1) It’s A Wonderful Life
‘Teacher says, every time a bell rings an angel gets his wings’ – I doubt there would be a shortage of wings in heaven if they were handed out every time somebody named It’s A Wonderful Life as their favourite Christmas movie. I just put it first so we can swiftly move on. Charming, empathetic, lucidly poetic and completely timeless; it could hardly be avoided in anyone’s top 5 Christmas movies.
2) Eyes Wide Shut
Bookended by scenes in a Christmas party and a toy store strewn luxuriously with festive decoration, it is nonetheless easy to forget that Stanley Kubrick’s Eyes Wide Shut is a film set during the December Christmas period. Any conventional tropes you may associate with Christmas, particularly any wistfully out-dated notions of virgin mothers, are dispelled here by 159 minutes of unsettling eroticism and vice. But the contemporary materialism and excess of the winter’s festivity is rather harmonious with the careless affluence and emotional distance of the movie’s central characters. The Christmas trees and fairy lights are omnipresent on screen, and the familiar, surreal, magical ‘Christmas feeling’ is fundamental to the bizarre darkness of this film.
3) Ma nuit chez Maud
Ma nuit chez Maud is that surprisingly rare, perhaps singular, example of a Christmas film with ideas about Christianity and religious faith at its heart. With its lengthy, philosophically opaque screenplay centred around Pascal’s Wager, in many ways it is more theatrical than cinematic – but Éric Rohmer’s visual storytelling is as intricately arranged as his writing, portraying brilliantly the struggles of its central character as his faith to God becomes intertwined with his indecisive faith to women, and like “Eyes Wide Shut” the Christmas setting of the film is fundamental to the unravelling of the protagonist’s temptation into promiscuity.
4) Edward Scissorhands
Set in a colourfully nondescript and superficial American suburb, Tim Burton approaches the materiality and frivolousness of the Christmas period with far more affection than Stanley Kubrick in this bittersweet and magically modern Gothic fairy tale. Ultimately, it is a surprisingly moving depiction of humanity, family and romance as it centres on a character deprived of all of these things from birth. Like the most timeless fairy tales it is as unsettling as it is comically sweet, as simple as it is evocative of profound moral and emotional ideas, and it will make you long for snow throughout this inevitably bleak and rainy winter.
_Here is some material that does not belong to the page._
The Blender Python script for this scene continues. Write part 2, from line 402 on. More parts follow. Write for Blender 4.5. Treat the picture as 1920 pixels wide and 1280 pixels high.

5) Mickey’s Once Upon A Christmas
I think most people have that one film they watch every Christmas, it’s just the time of year when we return to the same old songs, the same old people, we celebrate amidst the warm joy of the familiar. For me that film has been Disney’s Mickey’s Once Upon A Christmas. A 1999 direct-to-video feature, its not a popular choice – but then it was my parent’s choice, not mine. The critical and commercial reception doesn’t appear to be overly kind, and I haven’t returned to it since before my teenage years, but the various stories this animated anthology depicts, stories always returning to the importance of family, are nonetheless imprinted like snowy, Goofy-shaped footprints in my occasionally sentimental memory.